### What you are asked to do
Take each line containing "script" and report it exactly as written.

--- START Data shown ---

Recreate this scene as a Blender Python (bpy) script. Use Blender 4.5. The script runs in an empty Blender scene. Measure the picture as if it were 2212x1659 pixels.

--- END Data shown ---
--- START Data shown ---

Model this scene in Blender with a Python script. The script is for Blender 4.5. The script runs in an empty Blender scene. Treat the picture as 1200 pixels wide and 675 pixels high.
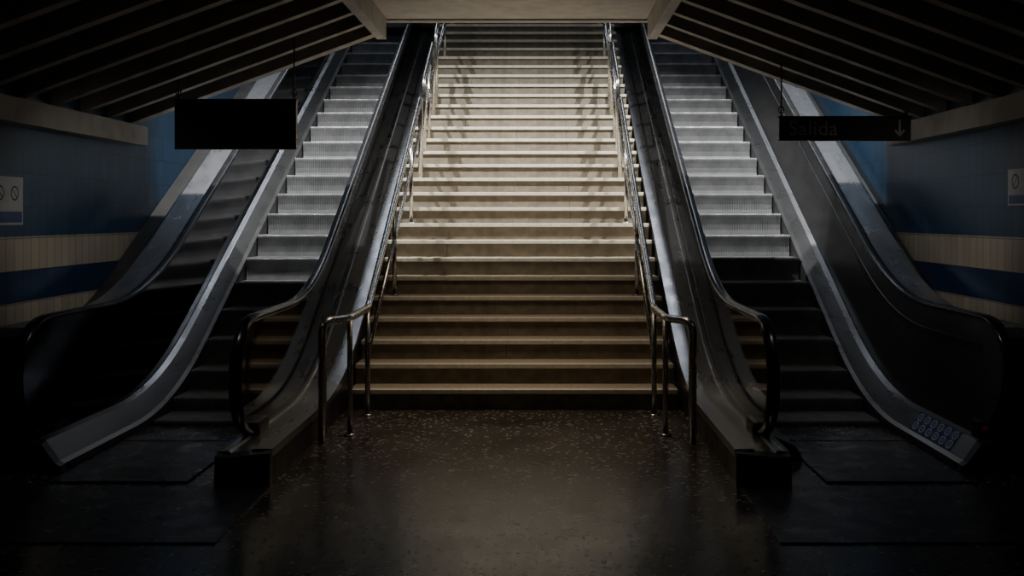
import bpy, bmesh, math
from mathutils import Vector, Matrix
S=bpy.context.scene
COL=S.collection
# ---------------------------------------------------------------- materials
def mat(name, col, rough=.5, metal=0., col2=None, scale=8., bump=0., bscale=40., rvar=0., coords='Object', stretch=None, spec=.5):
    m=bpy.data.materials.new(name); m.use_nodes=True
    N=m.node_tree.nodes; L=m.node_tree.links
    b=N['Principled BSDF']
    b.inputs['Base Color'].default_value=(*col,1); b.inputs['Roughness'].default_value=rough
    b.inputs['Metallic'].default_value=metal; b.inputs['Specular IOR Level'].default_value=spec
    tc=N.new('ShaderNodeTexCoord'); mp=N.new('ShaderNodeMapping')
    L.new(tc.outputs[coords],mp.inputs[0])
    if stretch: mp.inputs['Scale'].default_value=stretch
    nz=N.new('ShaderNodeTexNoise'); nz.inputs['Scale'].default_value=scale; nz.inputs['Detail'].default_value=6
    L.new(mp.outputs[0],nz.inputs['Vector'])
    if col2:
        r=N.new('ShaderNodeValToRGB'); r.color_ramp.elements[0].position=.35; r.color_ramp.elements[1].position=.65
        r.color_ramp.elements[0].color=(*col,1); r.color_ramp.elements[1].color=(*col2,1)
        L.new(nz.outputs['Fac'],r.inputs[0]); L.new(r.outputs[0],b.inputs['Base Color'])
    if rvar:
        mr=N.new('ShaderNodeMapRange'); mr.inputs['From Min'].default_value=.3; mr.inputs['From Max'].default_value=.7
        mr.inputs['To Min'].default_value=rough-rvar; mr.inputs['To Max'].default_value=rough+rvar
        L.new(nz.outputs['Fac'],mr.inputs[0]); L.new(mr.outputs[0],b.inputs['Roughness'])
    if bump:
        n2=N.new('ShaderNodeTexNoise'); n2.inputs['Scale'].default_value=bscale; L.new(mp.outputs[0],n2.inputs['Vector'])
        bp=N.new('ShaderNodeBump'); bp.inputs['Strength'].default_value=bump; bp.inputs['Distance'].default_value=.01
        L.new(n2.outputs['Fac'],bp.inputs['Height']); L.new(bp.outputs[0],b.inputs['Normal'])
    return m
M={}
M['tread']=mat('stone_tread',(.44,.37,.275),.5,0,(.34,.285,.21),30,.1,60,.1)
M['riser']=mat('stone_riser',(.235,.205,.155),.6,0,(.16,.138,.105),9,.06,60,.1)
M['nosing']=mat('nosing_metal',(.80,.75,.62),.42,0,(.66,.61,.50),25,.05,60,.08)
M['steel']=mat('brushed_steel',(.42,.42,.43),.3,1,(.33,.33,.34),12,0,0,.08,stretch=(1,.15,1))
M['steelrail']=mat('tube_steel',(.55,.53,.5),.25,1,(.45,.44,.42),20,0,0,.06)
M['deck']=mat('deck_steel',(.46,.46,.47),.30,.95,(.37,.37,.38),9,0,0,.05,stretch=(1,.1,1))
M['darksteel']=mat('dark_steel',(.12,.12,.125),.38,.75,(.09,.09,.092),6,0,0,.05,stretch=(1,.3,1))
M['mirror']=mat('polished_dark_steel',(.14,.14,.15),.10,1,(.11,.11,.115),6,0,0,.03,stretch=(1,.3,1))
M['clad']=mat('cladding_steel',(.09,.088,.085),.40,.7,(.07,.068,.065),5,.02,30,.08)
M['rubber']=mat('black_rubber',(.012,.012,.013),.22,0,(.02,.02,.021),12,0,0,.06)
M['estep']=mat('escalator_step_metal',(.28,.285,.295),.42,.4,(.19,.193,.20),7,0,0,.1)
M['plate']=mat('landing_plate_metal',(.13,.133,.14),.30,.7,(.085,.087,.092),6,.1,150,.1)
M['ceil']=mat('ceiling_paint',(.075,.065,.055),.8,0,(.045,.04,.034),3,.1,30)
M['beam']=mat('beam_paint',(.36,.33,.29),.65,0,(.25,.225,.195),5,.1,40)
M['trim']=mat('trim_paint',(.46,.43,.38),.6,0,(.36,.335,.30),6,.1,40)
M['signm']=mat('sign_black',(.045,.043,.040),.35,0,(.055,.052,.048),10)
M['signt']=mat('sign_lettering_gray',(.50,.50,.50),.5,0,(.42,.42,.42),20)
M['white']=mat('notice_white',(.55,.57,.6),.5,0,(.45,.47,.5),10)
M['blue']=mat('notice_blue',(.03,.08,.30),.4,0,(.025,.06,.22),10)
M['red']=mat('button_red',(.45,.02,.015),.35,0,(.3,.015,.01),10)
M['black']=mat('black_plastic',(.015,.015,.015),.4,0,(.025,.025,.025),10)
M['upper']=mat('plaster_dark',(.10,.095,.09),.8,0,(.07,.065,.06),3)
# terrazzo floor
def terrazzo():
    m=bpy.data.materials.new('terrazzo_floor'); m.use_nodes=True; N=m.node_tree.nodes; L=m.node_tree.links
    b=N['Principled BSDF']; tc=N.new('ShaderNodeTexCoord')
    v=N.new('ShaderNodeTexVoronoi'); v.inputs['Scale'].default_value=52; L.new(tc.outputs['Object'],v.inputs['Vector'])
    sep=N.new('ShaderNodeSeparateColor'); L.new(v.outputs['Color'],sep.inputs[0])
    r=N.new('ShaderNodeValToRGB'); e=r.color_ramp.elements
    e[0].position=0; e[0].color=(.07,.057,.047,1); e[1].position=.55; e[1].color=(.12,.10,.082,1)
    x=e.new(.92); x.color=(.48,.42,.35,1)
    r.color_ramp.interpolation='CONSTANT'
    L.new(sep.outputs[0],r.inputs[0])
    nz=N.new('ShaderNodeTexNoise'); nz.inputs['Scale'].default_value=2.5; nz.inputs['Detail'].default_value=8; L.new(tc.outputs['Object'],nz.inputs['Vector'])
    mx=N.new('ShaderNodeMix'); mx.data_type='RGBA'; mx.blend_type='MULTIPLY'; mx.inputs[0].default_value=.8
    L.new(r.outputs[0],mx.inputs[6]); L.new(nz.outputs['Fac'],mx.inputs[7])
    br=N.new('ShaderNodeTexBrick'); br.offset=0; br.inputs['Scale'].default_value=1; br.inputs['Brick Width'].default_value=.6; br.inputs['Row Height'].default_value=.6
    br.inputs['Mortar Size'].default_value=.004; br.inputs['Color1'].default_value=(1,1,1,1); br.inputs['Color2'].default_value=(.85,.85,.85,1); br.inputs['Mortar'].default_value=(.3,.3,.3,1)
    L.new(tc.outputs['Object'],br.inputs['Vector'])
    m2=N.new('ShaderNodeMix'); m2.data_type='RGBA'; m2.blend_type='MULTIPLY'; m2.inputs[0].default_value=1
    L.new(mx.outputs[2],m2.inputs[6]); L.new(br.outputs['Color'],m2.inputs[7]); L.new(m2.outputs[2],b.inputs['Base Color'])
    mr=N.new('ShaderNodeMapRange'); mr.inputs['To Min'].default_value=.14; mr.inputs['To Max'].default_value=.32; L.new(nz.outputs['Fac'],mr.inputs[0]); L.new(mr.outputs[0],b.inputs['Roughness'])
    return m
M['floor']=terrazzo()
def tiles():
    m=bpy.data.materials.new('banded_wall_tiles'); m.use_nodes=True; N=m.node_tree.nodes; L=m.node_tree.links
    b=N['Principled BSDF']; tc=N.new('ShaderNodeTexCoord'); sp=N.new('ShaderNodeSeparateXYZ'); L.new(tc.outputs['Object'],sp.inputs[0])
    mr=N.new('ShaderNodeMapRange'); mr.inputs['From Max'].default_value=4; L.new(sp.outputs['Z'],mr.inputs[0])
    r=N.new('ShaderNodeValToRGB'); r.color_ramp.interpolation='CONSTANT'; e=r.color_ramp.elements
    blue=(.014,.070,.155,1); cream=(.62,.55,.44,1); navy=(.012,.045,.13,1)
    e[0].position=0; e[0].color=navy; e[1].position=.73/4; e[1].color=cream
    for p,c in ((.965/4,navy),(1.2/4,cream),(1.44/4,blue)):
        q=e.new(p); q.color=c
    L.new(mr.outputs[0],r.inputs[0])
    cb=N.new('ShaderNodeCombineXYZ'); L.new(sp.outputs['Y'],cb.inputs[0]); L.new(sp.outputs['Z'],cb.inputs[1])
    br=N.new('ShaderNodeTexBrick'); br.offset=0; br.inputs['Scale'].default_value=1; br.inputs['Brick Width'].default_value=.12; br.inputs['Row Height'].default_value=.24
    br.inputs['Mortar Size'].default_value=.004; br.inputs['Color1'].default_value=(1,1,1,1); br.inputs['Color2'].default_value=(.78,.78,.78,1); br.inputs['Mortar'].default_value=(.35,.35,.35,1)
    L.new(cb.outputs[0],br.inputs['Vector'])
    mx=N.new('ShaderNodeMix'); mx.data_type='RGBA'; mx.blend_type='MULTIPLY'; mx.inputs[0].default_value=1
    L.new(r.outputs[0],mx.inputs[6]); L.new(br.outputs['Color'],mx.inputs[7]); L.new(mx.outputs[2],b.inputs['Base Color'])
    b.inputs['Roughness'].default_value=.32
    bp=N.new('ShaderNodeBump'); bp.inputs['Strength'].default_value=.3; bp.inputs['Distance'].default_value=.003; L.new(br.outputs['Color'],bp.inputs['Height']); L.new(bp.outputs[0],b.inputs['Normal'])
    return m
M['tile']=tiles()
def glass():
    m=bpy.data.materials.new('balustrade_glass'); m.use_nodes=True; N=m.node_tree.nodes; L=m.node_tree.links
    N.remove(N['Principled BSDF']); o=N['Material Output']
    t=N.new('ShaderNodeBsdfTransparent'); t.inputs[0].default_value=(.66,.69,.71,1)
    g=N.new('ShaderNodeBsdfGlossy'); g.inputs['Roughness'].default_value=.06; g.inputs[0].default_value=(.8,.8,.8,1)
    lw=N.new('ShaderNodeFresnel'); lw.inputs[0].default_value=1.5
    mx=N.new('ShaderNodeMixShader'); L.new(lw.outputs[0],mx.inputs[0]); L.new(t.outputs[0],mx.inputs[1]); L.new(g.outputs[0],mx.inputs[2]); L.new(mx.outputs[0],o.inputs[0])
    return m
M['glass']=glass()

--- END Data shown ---
--- START Data shown ---

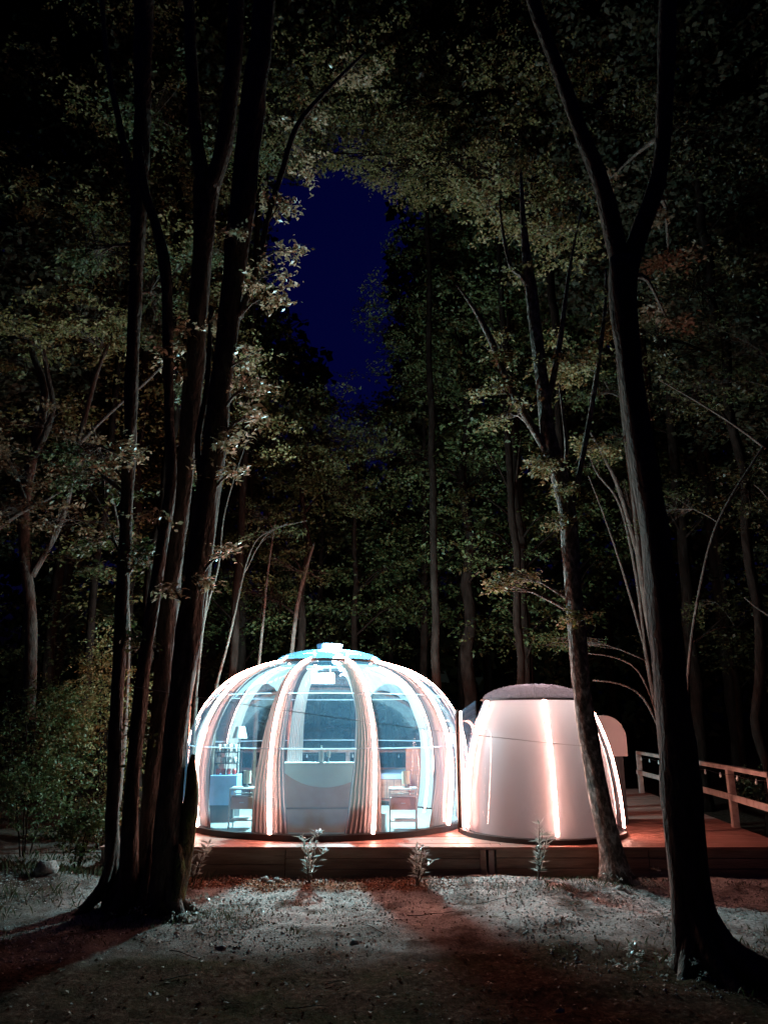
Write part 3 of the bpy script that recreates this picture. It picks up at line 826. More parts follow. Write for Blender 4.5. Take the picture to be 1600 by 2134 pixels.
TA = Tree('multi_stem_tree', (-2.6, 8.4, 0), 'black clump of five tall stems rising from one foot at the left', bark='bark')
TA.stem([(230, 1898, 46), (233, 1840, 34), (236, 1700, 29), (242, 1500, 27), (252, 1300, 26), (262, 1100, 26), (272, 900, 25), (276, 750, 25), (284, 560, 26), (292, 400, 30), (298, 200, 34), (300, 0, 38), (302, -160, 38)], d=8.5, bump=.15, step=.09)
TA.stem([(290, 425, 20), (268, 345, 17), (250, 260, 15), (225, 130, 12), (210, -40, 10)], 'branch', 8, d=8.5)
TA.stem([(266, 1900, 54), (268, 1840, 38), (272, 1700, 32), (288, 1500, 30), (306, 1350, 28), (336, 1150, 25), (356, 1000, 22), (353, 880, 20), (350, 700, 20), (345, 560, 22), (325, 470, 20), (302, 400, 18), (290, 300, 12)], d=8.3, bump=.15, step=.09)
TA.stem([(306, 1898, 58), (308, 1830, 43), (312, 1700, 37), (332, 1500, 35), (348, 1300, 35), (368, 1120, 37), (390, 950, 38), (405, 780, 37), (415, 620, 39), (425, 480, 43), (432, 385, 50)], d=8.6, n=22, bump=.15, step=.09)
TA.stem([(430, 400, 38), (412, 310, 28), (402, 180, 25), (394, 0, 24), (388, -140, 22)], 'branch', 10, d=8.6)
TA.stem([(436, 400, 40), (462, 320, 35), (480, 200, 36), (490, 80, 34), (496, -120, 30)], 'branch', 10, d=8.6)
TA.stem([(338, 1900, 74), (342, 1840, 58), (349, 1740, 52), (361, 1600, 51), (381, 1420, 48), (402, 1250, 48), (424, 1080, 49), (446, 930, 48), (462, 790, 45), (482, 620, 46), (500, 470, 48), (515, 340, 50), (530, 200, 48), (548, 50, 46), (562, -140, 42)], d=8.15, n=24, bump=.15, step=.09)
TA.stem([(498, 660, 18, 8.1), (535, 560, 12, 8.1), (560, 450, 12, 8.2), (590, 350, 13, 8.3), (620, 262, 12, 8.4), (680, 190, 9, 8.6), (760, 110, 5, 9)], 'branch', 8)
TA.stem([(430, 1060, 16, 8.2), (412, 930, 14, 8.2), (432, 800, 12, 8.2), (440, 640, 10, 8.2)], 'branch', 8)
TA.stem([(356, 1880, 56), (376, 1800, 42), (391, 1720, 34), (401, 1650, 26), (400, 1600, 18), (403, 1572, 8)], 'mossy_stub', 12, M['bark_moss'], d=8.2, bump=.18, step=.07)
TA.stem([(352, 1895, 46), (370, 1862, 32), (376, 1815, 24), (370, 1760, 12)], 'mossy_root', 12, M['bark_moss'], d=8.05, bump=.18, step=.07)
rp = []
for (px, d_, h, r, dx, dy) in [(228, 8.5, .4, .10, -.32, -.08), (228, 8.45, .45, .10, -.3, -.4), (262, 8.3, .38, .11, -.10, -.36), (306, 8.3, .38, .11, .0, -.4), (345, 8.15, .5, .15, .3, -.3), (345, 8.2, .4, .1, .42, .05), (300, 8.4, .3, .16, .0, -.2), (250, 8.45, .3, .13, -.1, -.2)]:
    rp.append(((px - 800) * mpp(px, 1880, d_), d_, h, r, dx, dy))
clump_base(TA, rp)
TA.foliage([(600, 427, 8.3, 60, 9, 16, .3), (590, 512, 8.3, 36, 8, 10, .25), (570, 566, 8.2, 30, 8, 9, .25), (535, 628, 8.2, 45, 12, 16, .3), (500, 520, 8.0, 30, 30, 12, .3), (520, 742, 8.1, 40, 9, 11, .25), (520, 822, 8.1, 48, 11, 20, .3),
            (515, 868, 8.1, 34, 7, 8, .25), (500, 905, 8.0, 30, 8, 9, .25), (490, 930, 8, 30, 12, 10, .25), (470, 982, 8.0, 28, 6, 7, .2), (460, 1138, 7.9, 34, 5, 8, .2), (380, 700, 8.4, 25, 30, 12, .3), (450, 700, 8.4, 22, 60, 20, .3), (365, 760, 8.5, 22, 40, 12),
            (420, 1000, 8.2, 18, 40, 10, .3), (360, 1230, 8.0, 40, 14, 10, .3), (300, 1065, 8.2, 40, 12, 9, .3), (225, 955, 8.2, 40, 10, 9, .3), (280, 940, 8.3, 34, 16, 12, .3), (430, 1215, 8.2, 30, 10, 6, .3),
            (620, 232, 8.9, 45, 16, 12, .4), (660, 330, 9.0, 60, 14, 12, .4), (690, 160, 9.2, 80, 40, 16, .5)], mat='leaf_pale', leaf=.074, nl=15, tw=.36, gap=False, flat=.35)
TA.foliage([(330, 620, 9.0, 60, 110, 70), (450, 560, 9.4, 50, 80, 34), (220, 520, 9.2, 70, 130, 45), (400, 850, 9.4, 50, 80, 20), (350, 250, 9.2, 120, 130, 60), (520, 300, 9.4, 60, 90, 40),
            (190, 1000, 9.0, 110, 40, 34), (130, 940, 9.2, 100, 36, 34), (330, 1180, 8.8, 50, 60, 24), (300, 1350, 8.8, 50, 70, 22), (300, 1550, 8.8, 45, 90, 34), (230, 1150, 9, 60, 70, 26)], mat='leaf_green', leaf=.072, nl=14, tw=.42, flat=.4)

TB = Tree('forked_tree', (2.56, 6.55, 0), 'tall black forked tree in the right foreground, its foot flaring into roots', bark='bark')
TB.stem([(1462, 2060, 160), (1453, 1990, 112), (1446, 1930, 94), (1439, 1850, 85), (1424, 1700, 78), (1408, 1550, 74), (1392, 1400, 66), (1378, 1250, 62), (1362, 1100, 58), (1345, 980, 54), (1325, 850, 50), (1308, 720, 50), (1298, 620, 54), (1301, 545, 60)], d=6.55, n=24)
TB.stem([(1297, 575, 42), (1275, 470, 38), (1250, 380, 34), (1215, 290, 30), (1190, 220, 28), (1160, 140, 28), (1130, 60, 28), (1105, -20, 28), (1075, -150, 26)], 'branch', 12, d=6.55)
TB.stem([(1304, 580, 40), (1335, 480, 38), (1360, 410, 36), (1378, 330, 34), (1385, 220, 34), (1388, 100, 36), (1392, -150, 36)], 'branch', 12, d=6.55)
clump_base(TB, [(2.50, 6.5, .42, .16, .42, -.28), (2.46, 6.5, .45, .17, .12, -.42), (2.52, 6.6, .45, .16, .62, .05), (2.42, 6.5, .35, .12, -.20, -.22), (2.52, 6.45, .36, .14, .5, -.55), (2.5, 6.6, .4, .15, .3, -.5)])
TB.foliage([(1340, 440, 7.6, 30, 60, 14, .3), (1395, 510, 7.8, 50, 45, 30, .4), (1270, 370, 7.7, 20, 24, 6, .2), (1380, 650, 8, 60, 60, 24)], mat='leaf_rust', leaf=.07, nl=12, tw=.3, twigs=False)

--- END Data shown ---

### Solution to this problem
Recreate this scene as a Blender Python (bpy) script. Use Blender 4.5. The script runs in an empty Blender scene. Measure the picture as if it were 2212x1659 pixels.
Model this scene in Blender with a Python script. The script is for Blender 4.5. The script runs in an empty Blender scene. Treat the picture as 1200 pixels wide and 675 pixels high.
Write part 3 of the bpy script that recreates this picture. It picks up at line 826. More parts follow. Write for Blender 4.5. Take the picture to be 1600 by 2134 pixels.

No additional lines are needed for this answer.